Based on the facts before us, we conclude that the tax court erred when it permitted the County to use, at trial, information which Northwestern National had requested through discovery, but which the County did not provide until the day of trial. Reaching that conclusion, however, does not end our inquiry. There remains the question of whether Northwestern National was materially prejudiced by the tax court's error. See Minn. R. Civ. P. 61 (specifying harmless error analysis before granting a new trial). We conclude it was not. The redacted information was relevant to the market approach to valuation, and Northwestern National claims that the redacted information would have been helpful in preparing its market approach. However, had Northwestern National had the redacted information in advance of trial, or had the County not been permitted to use the information at trial, the tax court's findings as to the subject property's market value would not likely have been different. That is so because, due to unstable market conditions, the tax court placed little, if any, weight on the market approach to valuation. Thus, Northwestern National was not materially prejudiced by the tax court's error.

We have reviewed the record and thoroughly considered the other issues raised by Northwestern National in its petition and conclude that the tax court was not clearly erroneous in its findings with respect to those issues, nor did it abuse its discretion.

Affirmed in part, reversed in part, and remanded.


Footnotes

[1] The tax court and the parties appear to use the term "historical cost" interchangeably with "construction cost." For ease of discussion, we shall use the term "construction cost."

[2] In its post-trial memorandum supporting its order denying Northwestern National's motion for amended findings or for a new trial, the tax court stated that it placed no weight on the market approach.

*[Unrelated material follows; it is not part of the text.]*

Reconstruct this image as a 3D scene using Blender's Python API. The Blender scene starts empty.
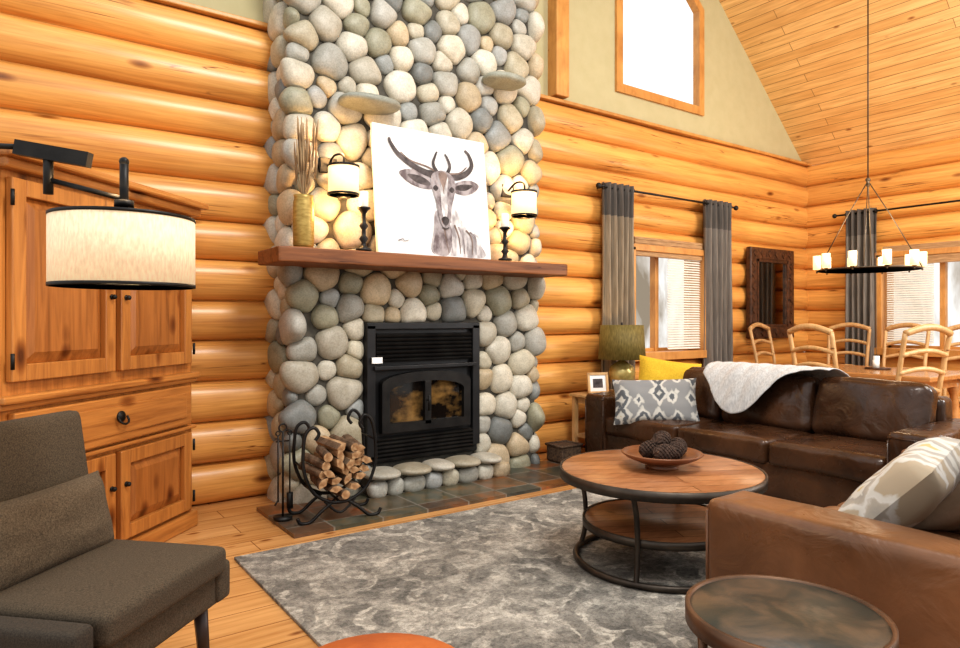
import bpy, bmesh, math, random
import numpy as np
from mathutils import Vector, Matrix, noise
random.seed(7); np.random.seed(7)
SC=bpy.context.scene
COL=SC.collection
pi=math.pi
try:
    SC.view_settings.view_transform='Standard'
    SC.view_settings.look='Medium High Contrast'
except Exception: pass

# ------------------------------------------------------------------ materials
def _base(name):
    m=bpy.data.materials.new(name); m.use_nodes=True
    nt=m.node_tree; b=nt.nodes['Principled BSDF']
    return m,nt,b
def _coord(nt,sc,rot=(0,0,0)):
    tc=nt.nodes.new('ShaderNodeTexCoord'); mp=nt.nodes.new('ShaderNodeMapping')
    mp.inputs['Scale'].default_value=sc; mp.inputs['Rotation'].default_value=rot
    nt.links.new(tc.outputs['Object'],mp.inputs['Vector']); return mp.outputs['Vector']
def _ramp(nt,fac,stops):
    r=nt.nodes.new('ShaderNodeValToRGB'); e=r.color_ramp.elements
    e[0].position=stops[0][0]; e[0].color=(*stops[0][1],1)
    e[1].position=stops[-1][0]; e[1].color=(*stops[-1][1],1)
    for p,c in stops[1:-1]:
        k=e.new(p); k.color=(*c,1)
    nt.links.new(fac,r.inputs['Fac']); return r.outputs['Color']
def _noise(nt,vec,scale=1,detail=5,dist=0,rough=.55):
    n=nt.nodes.new('ShaderNodeTexNoise'); n.inputs['Scale'].default_value=scale
    n.inputs['Detail'].default_value=detail; n.inputs['Distortion'].default_value=dist
    n.inputs['Roughness'].default_value=rough
    nt.links.new(vec,n.inputs['Vector']); return n.outputs['Fac']
def _mix(nt,a,b,fac=1.0,mode='MULTIPLY'):
    x=nt.nodes.new('ShaderNodeMix'); x.data_type='RGBA'; x.blend_type=mode
    if hasattr(fac,'links'): nt.links.new(fac,x.inputs[0])
    else: x.inputs[0].default_value=fac
    for v,i in ((a,6),(b,7)):
        if hasattr(v,'links'): nt.links.new(v,x.inputs[i])
        else: x.inputs[i].default_value=(*v,1)
    return x.outputs[2]
def _bump(nt,b,h,s,d=.01):
    k=nt.nodes.new('ShaderNodeBump'); k.inputs['Strength'].default_value=s; k.inputs['Distance'].default_value=d
    nt.links.new(h,k.inputs['Height']); nt.links.new(k.outputs['Normal'],b.inputs['Normal'])
def M(name,c1,c2=None,sc=(6,6,6),lo=.35,hi=.65,rough=.55,metal=0,bump=0,bsc=60,emit=None,es=0,detail=5,dist=0,bd=.006):
    m,nt,b=_base(name)
    if c2 is None: c2=tuple(min(1,x*1.25+.004) for x in c1); 
    col=_ramp(nt,_noise(nt,_coord(nt,sc),1,detail,dist),[(lo,c1),(hi,c2)])
    nt.links.new(col,b.inputs['Base Color'])
    b.inputs['Roughness'].default_value=rough; b.inputs['Metallic'].default_value=metal
    if bump: _bump(nt,b,_noise(nt,_coord(nt,(bsc,bsc,bsc)),1,3),bump,bd)
    if emit:
        b.inputs['Emission Color'].default_value=(*emit,1); b.inputs['Emission Strength'].default_value=es
    return m
def WOOD(name,light,dark,sc=(1.2,16,16),knots=(1.3,5,5),rough=.4,kn=.09,big=(.35,1.5,3.5),crack=None):
    m,nt,b=_base(name)
    g=_ramp(nt,_noise(nt,_coord(nt,sc),1,8,.8,.6),[(.28,dark),(.45,tuple((x*.6+y*.4) for x,y in zip(light,dark))),(.6,light)])
    v=nt.nodes.new('ShaderNodeTexVoronoi'); v.inputs['Scale'].default_value=1
    nt.links.new(_coord(nt,knots),v.inputs['Vector'])
    kd=_ramp(nt,v.outputs['Distance'],[(kn*.4,(.16,.08,.045)),(kn,(.50,.38,.29)),(kn*1.7,(1,1,1))])
    c=_mix(nt,g,kd,.95)
    fs=tuple(s*(4 if s>4 else 1.6) for s in sc)
    fg=_ramp(nt,_noise(nt,_coord(nt,fs),1,4,.3),[(.35,(.91,.87,.83)),(.55,(1.02,1.02,1.01))])
    c=_mix(nt,c,fg,1)
    bg=_ramp(nt,_noise(nt,_coord(nt,big),1,2),[(.3,(.82,.76,.69)),(.7,(1.09,1.08,1.04))])
    c=_mix(nt,c,bg,1)
    if crack:
        k=_ramp(nt,_noise(nt,_coord(nt,crack),1,3,.5),[(.490,(1,1,1)),(.498,(.26,.14,.08)),(.502,(.26,.14,.08)),(.510,(1,1,1))])
        msk=_ramp(nt,_noise(nt,_coord(nt,(.8,.8,2.5)),1,1),[(.52,(0,0,0)),(.60,(1,1,1))])
        c=_mix(nt,c,k,msk)
    nt.links.new(c,b.inputs['Base Color']); b.inputs['Roughness'].default_value=rough
    return m
def PLANK(name,light,dark,w,h,rot=0,rough=.4,mortar=(.12,.05,.015),ms=.006,grain=(2,30,10),knots=True):
    m,nt,b=_base(name)
    br=nt.nodes.new('ShaderNodeTexBrick'); br.inputs['Scale'].default_value=1
    br.inputs['Brick Width'].default_value=w; br.inputs['Row Height'].default_value=h
    br.inputs['Mortar Size'].default_value=ms; br.inputs['Color1'].default_value=(*light,1)
    br.inputs['Color2'].default_value=(*dark,1); br.inputs['Mortar'].default_value=(*mortar,1)
    br.offset=.37; br.inputs['Mortar Smooth'].default_value=.1
    nt.links.new(_coord(nt,(1,1,1),(0,0,rot)),br.inputs['Vector'])
    g=_ramp(nt,_noise(nt,_coord(nt,grain),1,5,.5),[(.3,(.80,.72,.64)),(.65,(1.08,1.08,1.08))])
    c=_mix(nt,br.outputs['Color'],g,1)
    v=nt.nodes.new('ShaderNodeTexVoronoi'); v.inputs['Scale'].default_value=1
    nt.links.new(_coord(nt,(2.6,6,1) if rot==0 else (6,2.6,1)),v.inputs['Vector'])
    kd=_ramp(nt,v.outputs['Distance'],[(.05,(.32,.15,.07)),(.13,(1,1,1))])
    c=_mix(nt,c,kd,.85)
    nt.links.new(c,b.inputs['Base Color']); b.inputs['Roughness'].default_value=rough
    return m
def LEATHER(name,c1,c2,rough=.3):
    m,nt,b=_base(name)
    col=_ramp(nt,_noise(nt,_coord(nt,(2.2,2.2,2.2)),1,6,.4),[(.33,c1),(.68,c2)])
    nt.links.new(col,b.inputs['Base Color'])
    r=_ramp(nt,_noise(nt,_coord(nt,(5,5,5)),1,4),[(.35,(rough*.85,)*3),(.7,(rough*1.35,)*3)])
    nt.links.new(r,b.inputs['Roughness'])
    n=nt.nodes.new('ShaderNodeTexNoise'); n.inputs['Scale'].default_value=1; n.inputs['Detail'].default_value=5; n.inputs['Distortion'].default_value=1.0
    nt.links.new(_coord(nt,(6,6,6)),n.inputs['Vector'])
    _bump(nt,b,n.outputs['Fac'],.42,.026)
    return m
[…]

[3] We note that this case has been improperly cited in prior opinions as In Re Village of Byron, 255 N.W.2d 226, 228 (Minn. 1977).

[4] Based on our conclusion that the County is estopped from relitigating the issue of construction cost, the second issue raised by Northwestern National regarding whether the tax court clearly erred in finding that the data center components were real property rather than personal property is moot.

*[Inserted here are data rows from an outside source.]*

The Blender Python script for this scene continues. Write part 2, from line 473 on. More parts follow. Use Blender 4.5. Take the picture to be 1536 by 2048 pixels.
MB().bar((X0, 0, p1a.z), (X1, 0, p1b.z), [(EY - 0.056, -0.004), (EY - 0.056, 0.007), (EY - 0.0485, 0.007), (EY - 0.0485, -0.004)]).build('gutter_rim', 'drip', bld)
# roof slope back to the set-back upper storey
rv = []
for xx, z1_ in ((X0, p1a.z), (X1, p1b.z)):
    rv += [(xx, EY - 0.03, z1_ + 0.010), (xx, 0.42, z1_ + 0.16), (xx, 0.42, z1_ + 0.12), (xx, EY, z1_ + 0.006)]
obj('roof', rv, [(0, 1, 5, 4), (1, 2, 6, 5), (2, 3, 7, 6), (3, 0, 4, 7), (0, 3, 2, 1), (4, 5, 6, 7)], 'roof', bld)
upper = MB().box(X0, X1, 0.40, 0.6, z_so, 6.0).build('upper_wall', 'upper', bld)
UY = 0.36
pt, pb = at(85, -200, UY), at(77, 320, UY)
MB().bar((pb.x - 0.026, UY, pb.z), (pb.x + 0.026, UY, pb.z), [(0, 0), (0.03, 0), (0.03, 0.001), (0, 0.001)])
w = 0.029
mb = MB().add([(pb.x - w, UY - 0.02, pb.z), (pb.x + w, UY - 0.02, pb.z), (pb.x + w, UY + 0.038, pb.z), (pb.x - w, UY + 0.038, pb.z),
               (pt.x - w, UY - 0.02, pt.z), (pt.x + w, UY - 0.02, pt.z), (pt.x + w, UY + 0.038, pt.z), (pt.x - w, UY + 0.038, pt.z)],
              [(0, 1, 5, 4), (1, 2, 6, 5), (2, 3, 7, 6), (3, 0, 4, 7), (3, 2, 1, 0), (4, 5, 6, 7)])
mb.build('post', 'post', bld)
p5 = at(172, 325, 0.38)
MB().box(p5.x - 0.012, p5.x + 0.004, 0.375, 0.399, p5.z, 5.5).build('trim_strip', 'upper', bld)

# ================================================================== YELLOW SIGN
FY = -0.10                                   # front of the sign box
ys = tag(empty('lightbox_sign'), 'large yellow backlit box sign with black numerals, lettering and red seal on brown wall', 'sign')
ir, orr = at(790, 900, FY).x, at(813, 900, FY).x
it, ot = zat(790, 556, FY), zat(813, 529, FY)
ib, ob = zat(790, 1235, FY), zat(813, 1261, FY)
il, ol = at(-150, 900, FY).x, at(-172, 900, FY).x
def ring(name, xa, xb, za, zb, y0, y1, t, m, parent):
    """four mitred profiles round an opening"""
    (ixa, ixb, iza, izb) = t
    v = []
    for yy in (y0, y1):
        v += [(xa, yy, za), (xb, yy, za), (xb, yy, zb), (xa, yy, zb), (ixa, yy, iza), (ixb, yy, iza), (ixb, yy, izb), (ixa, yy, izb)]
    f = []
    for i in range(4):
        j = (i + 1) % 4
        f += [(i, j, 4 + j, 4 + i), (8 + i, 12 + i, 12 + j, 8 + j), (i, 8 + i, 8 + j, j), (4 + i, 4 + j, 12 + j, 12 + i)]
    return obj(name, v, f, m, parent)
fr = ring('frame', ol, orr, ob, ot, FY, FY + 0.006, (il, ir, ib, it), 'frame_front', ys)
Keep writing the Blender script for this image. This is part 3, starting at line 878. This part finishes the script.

[5] On February 22, 1996, five days before trial, a hearing was held before the tax court regarding a motion to intervene brought by 601 Second Avenue Limited Partnership. The partnership claimed that, relative to its building, the County's proposed use of certain information was a violation of the Data Practices Act. As a way of resolving this issue, the parties, including both the County and Northwestern National, stipulated to how the information was to be used at trial and to sealing portions of the trial transcript. From the record, it appears that the stipulation included that all of the unredacted documents would be provided, but would not be removed from the courtroom. Therefore, the tax court decided that Relator could review the documents in the courtroom before 9:00 a.m. or after 4:30 p.m. and when trial was not in session.